As her primary caregiver, I was in the prison with her. Although I did not suffer the physical pain, I shared fully in the emotional stress and anguish of having a life on hold - not to mention what it is like being helpless in the face of your child’s suffering.

One year while we were on holiday - if it can be called a holiday when you are forced to take your troubles with you! - I popped into a second-hand book store to look for something light to read. Remembering the Mills & Boon rubbishy romances I had read while at University (one has to escape the rigours of strenuous intellectual exercise sometimes, okay!) I bought one. Imagine my shock and horror to discover that the 21st century had wrought a frightful change in the tenor of Mills & Boon! Holy moly! It is nothing less than soft pornography!

I took the book back and exchanged it for an extremely old romance with yellowed pages and a shabby cover.

I read it with a sense of disbelief. How on earth did such drivel ever get published!

A never-to-be-forgotten example of the text, and I quote: “Darling, I love you,” he said in various ways. The mind boggled. Did he say it first in a very low and husky tone, followed by a deep and passionate tone, followed by a smooth and oily tone? I mean, in how many ways can you say, “Darling, I love you”?

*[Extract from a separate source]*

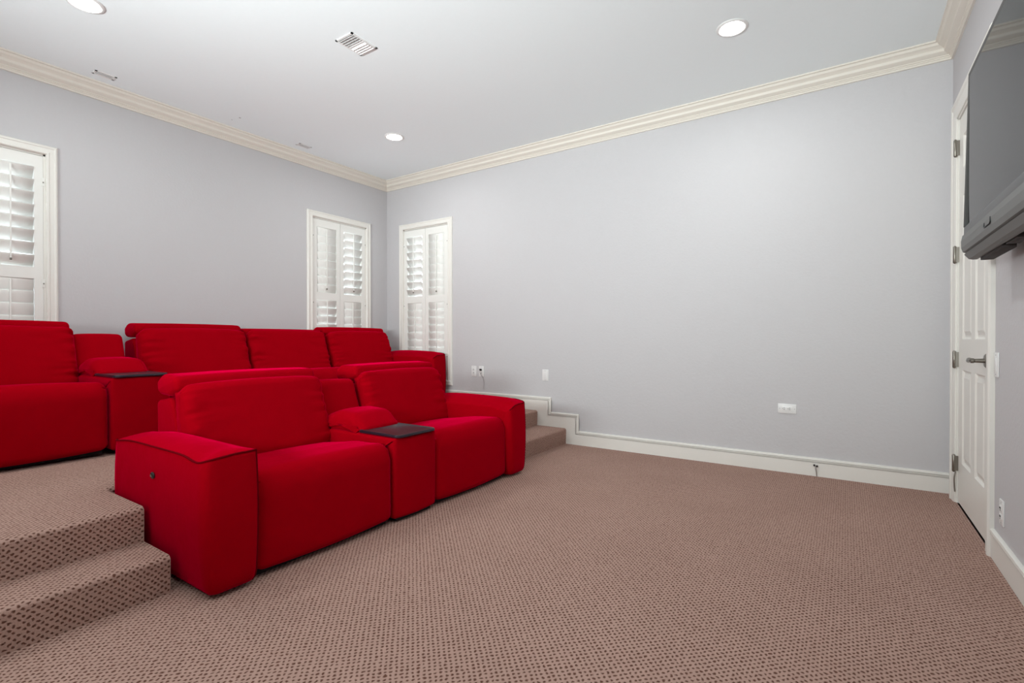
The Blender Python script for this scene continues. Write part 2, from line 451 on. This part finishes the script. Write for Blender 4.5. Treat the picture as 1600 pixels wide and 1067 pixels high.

I decided that I could do better myself!

When we were once again at home, I set about writing a light romance, and surprised myself in that I found it to be easier than I thought, though it was rather time-consuming. Within six months I had completed A Lily among Thorns. I sent it off to a publisher. In the meanwhile, I wondered whether I could write another, completely different story. This was to become Ring of Fire. By the time I had completed it, I realised that it was much better than A Lily among Thorns.

In the meanwhile, Lily was rejected and still being trapped in the prison of illness, I let them both lie for a while. To cut a long story short, I published Ring of Fire and then decided to rewrite Lily and see if I could bring it up to the standard of Ring. I will say only that it is much easier to write a novel from scratch than it is to rewrite one! It took several years to complete the task. (Admittedly, without the stress of dealing with chronic illness, it might have taken less time.)

Originally, I did not set out to write a Christian novel, but while writing the original Lily, I found the behaviour of the hero and heroine so exasperating that I decided they both needed a jolly good dose of the Holy Spirit! And, voila! Evangelism-through-fiction was born!

Both books are intended to be heartwarming, family dramas. If you find the characters likable and you care about what happens to them, and you end the book feeling all warm and fuzzy, as well as feeling spiritually uplifted, then I will have achieved my aim.